Indeed, in its GDP projections to 2050, Goldman Sachs expects India to overtake China in the growth race as soon as the 2011-2020 decade and to steadily widen its lead thereafter.

Even so, China would still be much the bigger economy in 2050. In Goldman's scenario, it would account for 24.1 percent of world GDP versus 15.8 percent for India.
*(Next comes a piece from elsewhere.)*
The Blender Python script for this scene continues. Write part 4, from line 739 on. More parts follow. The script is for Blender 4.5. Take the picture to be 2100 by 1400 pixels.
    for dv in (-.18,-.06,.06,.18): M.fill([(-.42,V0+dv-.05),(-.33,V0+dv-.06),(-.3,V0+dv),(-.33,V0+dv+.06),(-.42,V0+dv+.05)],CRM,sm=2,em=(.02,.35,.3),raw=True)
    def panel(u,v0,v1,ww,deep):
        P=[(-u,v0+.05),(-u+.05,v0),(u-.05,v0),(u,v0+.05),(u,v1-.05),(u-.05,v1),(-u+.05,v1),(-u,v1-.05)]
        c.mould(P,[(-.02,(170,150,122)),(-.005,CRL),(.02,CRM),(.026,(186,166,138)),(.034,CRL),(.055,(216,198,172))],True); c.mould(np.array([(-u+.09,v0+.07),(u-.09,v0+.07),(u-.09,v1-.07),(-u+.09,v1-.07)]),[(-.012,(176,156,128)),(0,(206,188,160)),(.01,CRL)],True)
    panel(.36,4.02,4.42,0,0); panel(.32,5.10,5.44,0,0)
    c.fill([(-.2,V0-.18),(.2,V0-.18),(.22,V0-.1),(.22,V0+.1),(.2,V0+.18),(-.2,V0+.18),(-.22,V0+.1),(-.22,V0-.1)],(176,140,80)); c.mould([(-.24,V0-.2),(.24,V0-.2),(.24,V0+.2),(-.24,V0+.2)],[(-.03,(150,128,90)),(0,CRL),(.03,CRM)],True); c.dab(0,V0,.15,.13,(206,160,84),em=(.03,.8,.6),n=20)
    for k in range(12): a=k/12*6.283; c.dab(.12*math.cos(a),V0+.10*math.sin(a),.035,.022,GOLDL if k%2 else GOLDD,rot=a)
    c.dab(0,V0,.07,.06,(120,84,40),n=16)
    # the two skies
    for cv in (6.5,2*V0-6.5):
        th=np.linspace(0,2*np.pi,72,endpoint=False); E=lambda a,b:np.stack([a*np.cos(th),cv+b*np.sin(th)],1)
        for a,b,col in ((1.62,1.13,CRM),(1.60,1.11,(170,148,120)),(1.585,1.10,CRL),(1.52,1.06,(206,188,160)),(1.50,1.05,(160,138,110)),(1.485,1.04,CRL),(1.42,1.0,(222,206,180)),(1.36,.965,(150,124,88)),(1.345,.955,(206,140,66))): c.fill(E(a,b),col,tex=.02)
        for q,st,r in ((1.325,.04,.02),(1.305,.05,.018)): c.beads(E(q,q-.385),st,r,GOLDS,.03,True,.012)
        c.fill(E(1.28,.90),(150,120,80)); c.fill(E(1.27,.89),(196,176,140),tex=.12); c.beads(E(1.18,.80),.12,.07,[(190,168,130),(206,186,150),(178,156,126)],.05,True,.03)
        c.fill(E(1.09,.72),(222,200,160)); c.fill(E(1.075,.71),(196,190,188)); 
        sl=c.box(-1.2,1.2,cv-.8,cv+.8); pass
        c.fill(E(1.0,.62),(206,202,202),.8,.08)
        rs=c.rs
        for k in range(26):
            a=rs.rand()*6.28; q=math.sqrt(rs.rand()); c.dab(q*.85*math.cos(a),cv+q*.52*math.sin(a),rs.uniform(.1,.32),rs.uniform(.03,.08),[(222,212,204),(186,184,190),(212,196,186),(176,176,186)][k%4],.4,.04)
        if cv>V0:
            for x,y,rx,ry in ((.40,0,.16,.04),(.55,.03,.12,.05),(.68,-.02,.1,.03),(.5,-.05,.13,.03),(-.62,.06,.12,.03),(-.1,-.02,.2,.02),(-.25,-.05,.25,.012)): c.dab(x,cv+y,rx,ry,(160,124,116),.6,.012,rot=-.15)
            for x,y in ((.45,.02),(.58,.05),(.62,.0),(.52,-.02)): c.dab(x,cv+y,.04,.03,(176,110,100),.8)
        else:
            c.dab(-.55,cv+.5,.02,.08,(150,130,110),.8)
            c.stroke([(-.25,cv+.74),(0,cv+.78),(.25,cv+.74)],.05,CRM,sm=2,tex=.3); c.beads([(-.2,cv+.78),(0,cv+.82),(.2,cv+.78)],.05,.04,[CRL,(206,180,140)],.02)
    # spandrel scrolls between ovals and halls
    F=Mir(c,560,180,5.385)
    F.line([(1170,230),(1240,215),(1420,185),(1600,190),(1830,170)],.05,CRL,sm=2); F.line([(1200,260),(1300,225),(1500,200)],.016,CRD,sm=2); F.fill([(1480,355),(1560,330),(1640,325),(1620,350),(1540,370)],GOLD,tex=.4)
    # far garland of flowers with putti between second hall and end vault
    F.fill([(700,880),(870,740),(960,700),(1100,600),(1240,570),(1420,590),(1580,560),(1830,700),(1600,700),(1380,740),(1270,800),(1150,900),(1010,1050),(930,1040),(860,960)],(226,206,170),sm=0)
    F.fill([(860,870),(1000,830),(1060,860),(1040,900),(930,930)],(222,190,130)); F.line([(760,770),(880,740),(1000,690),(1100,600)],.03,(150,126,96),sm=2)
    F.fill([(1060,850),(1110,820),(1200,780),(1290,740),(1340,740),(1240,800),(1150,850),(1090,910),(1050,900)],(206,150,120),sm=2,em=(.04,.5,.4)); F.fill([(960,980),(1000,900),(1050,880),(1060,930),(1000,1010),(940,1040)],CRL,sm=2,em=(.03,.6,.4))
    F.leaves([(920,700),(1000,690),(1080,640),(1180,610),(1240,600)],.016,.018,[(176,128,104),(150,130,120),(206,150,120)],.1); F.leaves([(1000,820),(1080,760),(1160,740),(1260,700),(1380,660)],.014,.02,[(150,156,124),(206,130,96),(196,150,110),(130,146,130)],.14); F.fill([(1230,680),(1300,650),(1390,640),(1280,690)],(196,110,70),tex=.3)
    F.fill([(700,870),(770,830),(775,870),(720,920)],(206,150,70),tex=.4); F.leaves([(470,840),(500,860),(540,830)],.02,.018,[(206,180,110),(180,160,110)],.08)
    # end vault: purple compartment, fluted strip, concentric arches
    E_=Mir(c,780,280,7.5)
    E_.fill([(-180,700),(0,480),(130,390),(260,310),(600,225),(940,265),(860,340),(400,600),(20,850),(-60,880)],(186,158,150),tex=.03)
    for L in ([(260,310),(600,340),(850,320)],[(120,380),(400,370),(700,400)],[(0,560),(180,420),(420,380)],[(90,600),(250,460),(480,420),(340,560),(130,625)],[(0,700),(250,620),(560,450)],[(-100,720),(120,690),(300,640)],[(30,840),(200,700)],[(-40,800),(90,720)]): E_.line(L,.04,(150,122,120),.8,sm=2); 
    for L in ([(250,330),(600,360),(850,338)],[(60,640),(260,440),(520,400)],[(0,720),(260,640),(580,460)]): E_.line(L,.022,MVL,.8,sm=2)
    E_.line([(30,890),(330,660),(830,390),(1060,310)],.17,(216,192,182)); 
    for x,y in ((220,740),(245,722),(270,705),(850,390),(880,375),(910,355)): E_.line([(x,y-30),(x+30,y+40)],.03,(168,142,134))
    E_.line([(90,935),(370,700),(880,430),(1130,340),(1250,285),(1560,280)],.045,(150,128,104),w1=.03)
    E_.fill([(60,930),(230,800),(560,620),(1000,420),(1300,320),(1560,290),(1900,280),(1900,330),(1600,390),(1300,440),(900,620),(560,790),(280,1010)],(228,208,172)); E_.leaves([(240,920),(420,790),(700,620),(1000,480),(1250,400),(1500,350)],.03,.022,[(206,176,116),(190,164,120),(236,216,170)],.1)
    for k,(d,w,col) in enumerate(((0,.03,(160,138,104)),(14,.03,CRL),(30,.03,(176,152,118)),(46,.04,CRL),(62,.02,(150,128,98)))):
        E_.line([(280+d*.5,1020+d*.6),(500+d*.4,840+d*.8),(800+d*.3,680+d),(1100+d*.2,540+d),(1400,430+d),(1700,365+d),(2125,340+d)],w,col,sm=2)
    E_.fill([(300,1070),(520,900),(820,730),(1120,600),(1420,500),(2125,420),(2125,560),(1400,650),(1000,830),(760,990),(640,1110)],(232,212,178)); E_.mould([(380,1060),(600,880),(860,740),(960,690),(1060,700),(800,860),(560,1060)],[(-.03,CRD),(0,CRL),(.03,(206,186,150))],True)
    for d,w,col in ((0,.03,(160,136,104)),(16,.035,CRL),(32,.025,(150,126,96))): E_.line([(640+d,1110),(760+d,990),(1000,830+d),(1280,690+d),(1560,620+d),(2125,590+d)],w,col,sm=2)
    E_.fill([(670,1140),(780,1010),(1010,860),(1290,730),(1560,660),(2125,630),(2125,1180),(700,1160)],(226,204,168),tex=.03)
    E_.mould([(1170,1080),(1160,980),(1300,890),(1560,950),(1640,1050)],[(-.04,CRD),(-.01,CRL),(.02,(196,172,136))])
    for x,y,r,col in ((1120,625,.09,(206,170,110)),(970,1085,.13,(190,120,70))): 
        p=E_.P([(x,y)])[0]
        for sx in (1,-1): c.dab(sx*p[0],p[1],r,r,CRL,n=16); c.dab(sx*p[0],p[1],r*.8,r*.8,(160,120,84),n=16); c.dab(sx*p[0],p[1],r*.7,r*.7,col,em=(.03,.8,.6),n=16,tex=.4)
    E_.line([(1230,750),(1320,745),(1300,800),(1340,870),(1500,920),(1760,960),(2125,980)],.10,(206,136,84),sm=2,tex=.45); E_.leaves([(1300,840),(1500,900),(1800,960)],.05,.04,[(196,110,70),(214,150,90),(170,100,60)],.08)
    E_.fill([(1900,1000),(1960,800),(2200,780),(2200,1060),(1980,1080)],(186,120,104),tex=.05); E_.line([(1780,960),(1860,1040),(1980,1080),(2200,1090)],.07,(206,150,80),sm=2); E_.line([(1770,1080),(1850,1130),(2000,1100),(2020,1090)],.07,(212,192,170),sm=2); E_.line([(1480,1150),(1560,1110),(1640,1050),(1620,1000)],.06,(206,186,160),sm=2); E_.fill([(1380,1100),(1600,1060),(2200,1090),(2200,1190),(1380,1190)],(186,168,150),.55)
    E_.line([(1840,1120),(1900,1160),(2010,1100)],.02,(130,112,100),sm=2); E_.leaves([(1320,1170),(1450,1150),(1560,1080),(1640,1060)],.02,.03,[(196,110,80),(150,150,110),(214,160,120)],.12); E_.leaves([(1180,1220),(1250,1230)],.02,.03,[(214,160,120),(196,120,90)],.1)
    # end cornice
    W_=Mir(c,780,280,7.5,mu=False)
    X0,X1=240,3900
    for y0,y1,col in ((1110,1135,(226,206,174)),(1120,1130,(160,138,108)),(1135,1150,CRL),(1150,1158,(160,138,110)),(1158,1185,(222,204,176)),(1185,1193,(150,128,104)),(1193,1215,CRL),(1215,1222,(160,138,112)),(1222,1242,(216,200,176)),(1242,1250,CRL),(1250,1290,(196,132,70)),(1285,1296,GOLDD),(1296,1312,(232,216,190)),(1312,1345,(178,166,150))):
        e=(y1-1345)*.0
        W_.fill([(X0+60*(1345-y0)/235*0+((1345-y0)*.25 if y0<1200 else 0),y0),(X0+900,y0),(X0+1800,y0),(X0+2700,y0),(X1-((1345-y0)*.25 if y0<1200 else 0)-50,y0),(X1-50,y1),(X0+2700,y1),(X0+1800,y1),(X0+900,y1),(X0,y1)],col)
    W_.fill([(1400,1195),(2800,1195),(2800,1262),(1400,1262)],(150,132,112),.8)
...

Sandwiched between them would be the United States with a 20.3 percent share.

LITMUS TEST

To fulfil its potential, of course, India's fractious, complex democracy will need to execute pro-growth polices as single-mindedly as China's Communist Party rulers have done.

Dwor-Frecaut at Barclays applauded Prime Minister Manmohan Singh and Finance Minister Palaniappan Chidambaram for forcing the pace of change despite objections from left-wing parties.

This week alone, India raised the cap on foreign investment in telecommunications companies to 74 percent from 49 percent and approved a policy to turn around the ailing power sector.

Malik at JP Morgan is hoping the federal budget, due to be unveiled on Feb. 28, will represent a further bold commitment to reform and toward improving the domestic business environment.

He expects Chidambaram to cut corporate taxes, slash tariffs and reaffirm the April 1 launch of a nationwide value-added tax.

For Dwor-Frecaut, though, the litmus test of the budget will be whether Chidambaram sticks to plans to balance the central government's books by 2009 and resists pressure to spend part of India's reserves on improving its crumbling infrastructure.

"If they don't, it will be devastating," she said.